Due to long‐time neglect, there are n potholes along Country A's highway. To quickly repair these potholes, the government decided to impose traffic control on m sections of the highway. The highway is assumed to be a single straight line.

Given the positions of the n potholes, your task is to determine the minimum total length of road that must be subjected to traffic control in order to cover all potholes.

Problem Analysis:
This problem can be solved by first sorting the pothole positions. If m is greater than or equal to n, each pothole can be controlled separately, resulting in zero control length. Otherwise, the idea is to cover consecutive positions with one controlled segment. The total control length of a segment covering potholes is the difference between its maximum and minimum positions.

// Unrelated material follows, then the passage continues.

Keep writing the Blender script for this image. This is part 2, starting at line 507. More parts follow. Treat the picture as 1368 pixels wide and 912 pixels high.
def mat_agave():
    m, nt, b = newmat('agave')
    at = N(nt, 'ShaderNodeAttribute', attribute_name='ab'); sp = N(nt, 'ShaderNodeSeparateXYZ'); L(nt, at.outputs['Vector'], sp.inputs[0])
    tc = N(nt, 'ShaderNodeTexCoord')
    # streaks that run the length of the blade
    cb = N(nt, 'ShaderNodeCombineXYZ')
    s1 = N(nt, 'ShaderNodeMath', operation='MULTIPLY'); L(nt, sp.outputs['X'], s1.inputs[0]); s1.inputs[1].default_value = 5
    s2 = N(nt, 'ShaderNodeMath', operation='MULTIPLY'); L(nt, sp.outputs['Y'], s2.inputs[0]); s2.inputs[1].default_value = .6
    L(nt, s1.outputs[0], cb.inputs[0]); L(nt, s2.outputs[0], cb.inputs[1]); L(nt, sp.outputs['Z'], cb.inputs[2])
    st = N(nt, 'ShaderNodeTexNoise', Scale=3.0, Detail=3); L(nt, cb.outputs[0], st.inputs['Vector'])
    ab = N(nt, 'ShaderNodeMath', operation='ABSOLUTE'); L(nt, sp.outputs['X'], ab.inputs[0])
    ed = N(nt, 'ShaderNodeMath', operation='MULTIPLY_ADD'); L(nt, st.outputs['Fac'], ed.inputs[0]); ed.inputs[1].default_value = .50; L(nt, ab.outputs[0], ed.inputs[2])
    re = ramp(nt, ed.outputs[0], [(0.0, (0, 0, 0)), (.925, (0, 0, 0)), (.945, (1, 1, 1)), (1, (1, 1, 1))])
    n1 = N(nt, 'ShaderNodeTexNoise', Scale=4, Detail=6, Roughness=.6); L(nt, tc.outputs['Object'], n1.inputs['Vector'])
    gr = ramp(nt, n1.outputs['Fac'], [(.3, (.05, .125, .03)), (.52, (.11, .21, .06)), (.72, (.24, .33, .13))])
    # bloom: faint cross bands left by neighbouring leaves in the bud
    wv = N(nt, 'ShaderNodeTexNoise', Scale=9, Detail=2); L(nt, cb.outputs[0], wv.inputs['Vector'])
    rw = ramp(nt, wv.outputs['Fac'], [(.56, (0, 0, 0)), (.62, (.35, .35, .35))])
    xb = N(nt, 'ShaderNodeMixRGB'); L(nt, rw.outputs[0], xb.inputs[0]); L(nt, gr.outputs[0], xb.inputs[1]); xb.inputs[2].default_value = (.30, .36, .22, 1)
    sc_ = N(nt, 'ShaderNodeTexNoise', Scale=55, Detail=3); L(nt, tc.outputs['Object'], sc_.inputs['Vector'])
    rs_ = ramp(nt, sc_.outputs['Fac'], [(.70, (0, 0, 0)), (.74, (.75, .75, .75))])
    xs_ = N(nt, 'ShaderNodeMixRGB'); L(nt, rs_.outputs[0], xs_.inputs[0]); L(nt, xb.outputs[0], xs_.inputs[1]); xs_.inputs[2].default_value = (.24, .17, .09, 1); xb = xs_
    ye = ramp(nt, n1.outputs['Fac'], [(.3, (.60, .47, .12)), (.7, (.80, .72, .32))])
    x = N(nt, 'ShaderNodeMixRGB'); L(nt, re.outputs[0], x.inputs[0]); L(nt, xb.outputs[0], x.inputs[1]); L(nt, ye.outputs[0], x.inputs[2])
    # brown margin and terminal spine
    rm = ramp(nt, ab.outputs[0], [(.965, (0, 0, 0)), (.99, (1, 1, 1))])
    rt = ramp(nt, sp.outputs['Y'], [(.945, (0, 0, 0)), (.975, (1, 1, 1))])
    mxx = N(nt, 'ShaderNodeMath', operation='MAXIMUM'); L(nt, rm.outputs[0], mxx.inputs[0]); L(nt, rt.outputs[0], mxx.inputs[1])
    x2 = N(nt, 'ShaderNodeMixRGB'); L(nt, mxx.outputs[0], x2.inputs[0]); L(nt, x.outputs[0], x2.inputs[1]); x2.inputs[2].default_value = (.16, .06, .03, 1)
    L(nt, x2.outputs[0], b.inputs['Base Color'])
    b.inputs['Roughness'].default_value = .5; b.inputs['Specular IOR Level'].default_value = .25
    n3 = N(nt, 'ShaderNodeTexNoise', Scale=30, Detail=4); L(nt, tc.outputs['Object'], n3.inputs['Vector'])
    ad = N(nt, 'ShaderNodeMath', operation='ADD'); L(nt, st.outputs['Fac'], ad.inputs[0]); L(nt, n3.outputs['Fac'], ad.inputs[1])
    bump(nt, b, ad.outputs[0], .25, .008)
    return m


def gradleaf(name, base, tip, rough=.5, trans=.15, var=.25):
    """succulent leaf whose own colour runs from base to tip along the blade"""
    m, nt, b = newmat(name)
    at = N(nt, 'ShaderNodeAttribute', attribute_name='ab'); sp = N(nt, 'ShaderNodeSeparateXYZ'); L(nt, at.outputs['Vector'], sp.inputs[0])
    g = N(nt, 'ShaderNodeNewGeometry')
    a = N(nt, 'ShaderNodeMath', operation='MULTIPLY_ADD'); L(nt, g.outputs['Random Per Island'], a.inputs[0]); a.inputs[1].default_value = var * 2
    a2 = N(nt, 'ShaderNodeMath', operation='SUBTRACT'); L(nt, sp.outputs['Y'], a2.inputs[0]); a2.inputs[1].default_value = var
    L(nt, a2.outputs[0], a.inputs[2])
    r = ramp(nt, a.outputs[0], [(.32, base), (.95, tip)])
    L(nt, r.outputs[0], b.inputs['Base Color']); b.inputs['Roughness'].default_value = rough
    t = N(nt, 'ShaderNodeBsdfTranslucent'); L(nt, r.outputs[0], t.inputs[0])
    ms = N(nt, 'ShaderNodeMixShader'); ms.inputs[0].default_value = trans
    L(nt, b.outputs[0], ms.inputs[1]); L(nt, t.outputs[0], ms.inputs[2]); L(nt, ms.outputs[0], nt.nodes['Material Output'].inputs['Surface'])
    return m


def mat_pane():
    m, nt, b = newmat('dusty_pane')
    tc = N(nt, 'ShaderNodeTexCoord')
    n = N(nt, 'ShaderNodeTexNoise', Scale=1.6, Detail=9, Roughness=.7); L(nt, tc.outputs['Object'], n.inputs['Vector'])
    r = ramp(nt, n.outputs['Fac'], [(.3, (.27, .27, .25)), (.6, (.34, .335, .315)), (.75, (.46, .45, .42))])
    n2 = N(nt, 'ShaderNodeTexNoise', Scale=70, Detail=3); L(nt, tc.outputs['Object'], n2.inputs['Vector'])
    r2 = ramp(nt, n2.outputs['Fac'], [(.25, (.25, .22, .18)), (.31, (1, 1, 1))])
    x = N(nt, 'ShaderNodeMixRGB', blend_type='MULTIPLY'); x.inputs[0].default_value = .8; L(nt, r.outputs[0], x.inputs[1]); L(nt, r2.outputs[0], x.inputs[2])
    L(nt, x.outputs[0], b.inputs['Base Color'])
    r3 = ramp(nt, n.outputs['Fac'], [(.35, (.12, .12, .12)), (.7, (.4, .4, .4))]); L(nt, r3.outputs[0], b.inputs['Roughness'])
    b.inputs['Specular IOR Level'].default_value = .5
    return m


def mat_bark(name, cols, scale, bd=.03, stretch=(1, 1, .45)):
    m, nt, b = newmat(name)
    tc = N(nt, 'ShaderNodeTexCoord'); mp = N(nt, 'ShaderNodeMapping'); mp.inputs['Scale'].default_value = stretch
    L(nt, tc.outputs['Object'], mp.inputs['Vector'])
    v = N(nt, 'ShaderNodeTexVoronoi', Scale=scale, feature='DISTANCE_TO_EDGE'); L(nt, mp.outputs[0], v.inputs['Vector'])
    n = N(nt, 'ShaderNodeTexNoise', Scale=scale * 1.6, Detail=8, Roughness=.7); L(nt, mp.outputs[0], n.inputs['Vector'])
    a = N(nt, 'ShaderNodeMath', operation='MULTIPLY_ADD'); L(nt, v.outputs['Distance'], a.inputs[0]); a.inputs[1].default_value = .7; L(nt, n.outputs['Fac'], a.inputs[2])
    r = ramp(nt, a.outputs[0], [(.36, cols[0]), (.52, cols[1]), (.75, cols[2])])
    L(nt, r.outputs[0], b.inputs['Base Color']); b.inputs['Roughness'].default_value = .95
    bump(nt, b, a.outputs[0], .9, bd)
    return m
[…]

By identifying the largest gaps between consecutive potholes and treating them as boundaries between segments, you can minimize the overall control length.

Mathematical formulation:
If the sorted positions are \(p_1, p_2, \dots, p_n\), the initial total length is \(p_n - p_1\). Let the differences between consecutive positions be \(d_i = p_{i+1} - p_i\) for \(1 \leq i \leq n-1\). By selecting the \(m-1\) largest gaps and excluding them, the minimum required control length is:

\(\text{result} = (p_n - p_1) - \sum_{i=1}^{m-1} d_{(i)}\)

inputFormat

The first line contains two integers n and m (1 ≤ m ≤ n ≤ 10⁵), where n is the number of potholes and m is the number of traffic control segments available.

The second line contains n integers representing the positions of the potholes along the highway. Each position is a non-negative integer not exceeding 10⁹.

outputFormat

Output a single integer which is the minimum total length of the highway that must be under traffic control.

sample

6 2
1 6 9 3 6 7

5